À esquerda, em 2018, onde Playboi Carti utiliza roupas e marcas característiscas do trap. À direita, o punk presente em maquiagem, vestimentas e cabelo. (Reprodução/OKAYPLAYER)
À esquerda, em 2018, onde Playboi Carti utiliza roupas e marcas característiscas do trap. À direita, o punk presente em maquiagem, vestimentas e cabelo. (Spotify/OKAYPLAYER)

Para o influenciador “A Clave do Fá”, que traz conteúdos e reviews sobre todos os tipos de música em seu TikTok, o trap vem mudando, pois “há um esgotamento no gênero, que desde os meados da década passada, quando o Future, Migos e Travis Scott definiram a sonoridade trap ao mainstream, com algo que agrada às massas, principalmente à juventude.” O crítico ainda cita que podem ser um sucesso comercial, mas ficam aquém no quesito qualidade e inovação.

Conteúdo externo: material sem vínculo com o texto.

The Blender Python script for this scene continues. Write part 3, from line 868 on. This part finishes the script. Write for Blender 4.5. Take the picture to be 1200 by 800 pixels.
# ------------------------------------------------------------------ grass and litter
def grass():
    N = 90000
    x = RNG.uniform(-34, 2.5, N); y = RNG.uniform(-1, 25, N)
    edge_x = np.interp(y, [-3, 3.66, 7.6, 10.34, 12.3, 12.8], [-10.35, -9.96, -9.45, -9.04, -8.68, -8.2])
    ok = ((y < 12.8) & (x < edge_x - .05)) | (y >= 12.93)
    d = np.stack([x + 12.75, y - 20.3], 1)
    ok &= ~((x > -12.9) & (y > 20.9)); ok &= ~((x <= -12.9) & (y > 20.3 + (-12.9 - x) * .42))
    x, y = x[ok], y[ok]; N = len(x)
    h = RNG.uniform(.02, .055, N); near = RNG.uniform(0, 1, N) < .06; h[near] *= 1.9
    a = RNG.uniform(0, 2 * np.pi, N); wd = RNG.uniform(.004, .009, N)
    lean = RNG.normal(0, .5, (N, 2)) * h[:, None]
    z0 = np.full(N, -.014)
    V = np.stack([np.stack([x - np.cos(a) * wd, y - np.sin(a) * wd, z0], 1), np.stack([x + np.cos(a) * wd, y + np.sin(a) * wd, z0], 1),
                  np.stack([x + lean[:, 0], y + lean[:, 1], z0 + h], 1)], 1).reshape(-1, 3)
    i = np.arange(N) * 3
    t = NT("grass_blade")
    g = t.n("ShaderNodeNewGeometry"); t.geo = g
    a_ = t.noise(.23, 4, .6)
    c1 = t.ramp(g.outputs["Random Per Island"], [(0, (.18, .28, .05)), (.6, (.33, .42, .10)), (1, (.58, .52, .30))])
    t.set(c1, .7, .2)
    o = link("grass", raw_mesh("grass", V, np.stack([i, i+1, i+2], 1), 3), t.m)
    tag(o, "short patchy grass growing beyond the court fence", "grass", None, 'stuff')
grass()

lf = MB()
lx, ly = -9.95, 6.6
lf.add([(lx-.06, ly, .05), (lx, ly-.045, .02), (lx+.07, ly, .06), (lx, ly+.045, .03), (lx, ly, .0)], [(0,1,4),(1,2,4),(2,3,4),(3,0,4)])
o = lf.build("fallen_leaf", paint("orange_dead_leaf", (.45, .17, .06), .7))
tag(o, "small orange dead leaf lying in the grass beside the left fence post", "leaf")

A Clave do Fá, em sua review sobre o álbum Let's Start Here no Tiktok.
A Clave do Fá, em sua review sobre o álbum Let's Start Here no Tiktok.

E continua: “Mas esses (Let’s Start Here e Whole Lotta Red), em persona e atitude, variam do padrão. O gênero e os artistas no movimento do trap tentam e vão além para inovar, como os lançamentos de artistas mais novos como Denzel Curry e JID, ou até os mais velhos com Black Thought e Danger Mouse, que lançaram os três melhores álbuns de rap/trap do ano passado".

O trap, como foi popularizado, ainda é o produto mais consumido – afinal, os maiores ainda se utilizam da fórmula que os fez crescer. Contudo, novos trabalhos abrem uma margem extremamente interessante para que novos ou velhos artistas possam se reinventar e sair fora da caixa. O gênero permite. É assim que surgiu.